Même si, un jour, la Russie parvient à convaincre le Japon privé de ses centrales nucléaires d’acheter son gaz sibérien, il reste évident, selon Evariste Nyouki, que "la demande mondiale de gaz progresse de 3 % par an, alors que l’offre annoncée d’ici à 2020 devrait, avec les projets russes, augmenter d’environ 10 %".

De quoi déprimer les prix du gaz et les comptes de la Russie, toujours "droguée" aux hydrocarbures.

Le yuan dans le tuyau

Comme dans tous les contrats énergétiques, les détails de l’accord russo-chinois demeurent confidentiels. Les experts se posent donc un certain nombre de questions – d’argent, évidemment -, qui demeurent pour l’instant sans réponse. Parmi ces mystères figure la monnaie dans laquelle sera payé le gaz acheté par Pékin. La manoeuvre est surtout symbolique.

La Russie exporte en effet 50 % de ses produits vers l’Europe et seulement 7 % vers la Chine.

La Russie exporte en effet 50 % de ses produits vers l’Europe et seulement 7 % vers la Chine. Mais cette recherche d’autonomie est une façon pour Vladimir Poutine de signifier aux Occidentaux qu’il n’est pas aussi dépendant d’eux financièrement que son isolement diplomatique pourrait le leur faire croire. Paradoxalement, l’utilisation du yuan est plus stratégique pour Moscou que pour Pékin. "La Chine utilise sa monnaie à la place du dollar dans 28 % de ses échanges commerciaux, soit l’équivalent de 700 milliards de dollars ; par exemple, pour ses achats de minerai de fer brésilien, explique Bei Xu, économiste chez Natixis.

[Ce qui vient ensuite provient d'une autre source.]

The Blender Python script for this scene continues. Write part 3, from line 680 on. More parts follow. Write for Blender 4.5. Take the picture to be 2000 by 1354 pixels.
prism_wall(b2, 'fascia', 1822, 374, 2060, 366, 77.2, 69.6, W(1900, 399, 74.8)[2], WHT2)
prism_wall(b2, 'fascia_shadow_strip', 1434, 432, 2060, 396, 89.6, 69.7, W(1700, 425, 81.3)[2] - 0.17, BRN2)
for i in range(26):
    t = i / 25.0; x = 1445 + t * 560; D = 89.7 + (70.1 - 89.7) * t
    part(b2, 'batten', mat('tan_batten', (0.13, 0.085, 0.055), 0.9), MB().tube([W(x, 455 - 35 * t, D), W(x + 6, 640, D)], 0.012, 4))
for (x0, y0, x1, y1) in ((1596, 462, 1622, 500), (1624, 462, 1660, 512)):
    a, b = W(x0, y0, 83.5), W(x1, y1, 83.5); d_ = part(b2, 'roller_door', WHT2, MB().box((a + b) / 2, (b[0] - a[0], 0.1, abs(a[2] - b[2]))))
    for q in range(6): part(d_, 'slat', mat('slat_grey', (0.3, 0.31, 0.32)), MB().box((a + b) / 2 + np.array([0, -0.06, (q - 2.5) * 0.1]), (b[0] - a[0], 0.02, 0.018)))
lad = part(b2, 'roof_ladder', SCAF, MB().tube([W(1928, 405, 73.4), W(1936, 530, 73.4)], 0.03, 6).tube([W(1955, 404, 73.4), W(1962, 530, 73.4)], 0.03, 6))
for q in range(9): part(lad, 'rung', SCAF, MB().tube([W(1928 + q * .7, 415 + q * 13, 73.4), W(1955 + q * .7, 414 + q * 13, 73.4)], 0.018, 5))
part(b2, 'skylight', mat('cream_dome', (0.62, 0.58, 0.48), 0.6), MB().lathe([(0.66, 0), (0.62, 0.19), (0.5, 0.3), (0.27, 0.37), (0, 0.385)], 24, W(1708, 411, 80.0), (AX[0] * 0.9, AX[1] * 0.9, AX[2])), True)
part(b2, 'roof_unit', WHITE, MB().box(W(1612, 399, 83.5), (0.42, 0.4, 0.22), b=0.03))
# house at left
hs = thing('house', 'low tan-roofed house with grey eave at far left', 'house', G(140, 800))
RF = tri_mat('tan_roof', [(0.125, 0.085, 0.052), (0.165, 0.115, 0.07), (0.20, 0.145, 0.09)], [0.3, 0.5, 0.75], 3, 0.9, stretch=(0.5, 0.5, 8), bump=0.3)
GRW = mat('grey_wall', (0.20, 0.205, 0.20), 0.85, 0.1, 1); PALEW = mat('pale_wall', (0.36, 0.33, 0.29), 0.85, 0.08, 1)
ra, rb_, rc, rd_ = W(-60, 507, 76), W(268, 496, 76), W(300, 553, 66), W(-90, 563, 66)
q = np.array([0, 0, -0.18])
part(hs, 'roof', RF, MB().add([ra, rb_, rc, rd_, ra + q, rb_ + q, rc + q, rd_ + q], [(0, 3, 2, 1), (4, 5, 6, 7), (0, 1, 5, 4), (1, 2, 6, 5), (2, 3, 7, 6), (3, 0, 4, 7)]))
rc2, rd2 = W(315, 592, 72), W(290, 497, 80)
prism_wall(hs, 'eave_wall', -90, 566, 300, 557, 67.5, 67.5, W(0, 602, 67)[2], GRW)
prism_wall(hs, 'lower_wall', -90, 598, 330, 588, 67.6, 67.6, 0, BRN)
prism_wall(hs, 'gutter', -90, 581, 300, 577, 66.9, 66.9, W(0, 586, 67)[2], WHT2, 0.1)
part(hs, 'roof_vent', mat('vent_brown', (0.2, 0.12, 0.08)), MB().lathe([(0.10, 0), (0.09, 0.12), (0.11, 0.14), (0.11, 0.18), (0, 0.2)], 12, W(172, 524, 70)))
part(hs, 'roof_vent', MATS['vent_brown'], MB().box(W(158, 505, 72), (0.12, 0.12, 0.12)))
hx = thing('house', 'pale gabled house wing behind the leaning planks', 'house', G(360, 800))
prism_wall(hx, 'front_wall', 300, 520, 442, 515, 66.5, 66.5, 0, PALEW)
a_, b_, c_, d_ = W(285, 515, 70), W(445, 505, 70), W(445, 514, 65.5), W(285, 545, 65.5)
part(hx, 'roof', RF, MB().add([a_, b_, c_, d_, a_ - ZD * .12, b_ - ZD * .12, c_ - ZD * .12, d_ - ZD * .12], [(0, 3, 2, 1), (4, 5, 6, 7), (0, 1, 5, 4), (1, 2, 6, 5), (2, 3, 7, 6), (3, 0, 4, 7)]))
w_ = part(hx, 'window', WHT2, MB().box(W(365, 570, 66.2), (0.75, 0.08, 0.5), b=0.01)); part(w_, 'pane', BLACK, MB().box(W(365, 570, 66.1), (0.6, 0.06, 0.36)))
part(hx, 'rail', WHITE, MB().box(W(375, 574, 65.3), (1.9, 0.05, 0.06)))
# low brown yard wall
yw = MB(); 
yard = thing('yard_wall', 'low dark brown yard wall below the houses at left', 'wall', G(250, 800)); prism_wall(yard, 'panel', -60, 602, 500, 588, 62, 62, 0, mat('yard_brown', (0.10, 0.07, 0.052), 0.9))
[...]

Le gaz payé en yuans équivaudra à seulement 14 milliards de dollars par an, mais cela contribuera à accélérer l’internationalisation de la devise chinoise." Dans trois, quatre ou cinq ans, le yuan devrait devenir pleinement convertible et sera alors une devise de référence mondiale au même titre que le dollar et l’euro. Il pourrait même les supplanter peu à peu sur les marchés des matières premières, que Pékin contrôle grâce à ses achats gigantesques.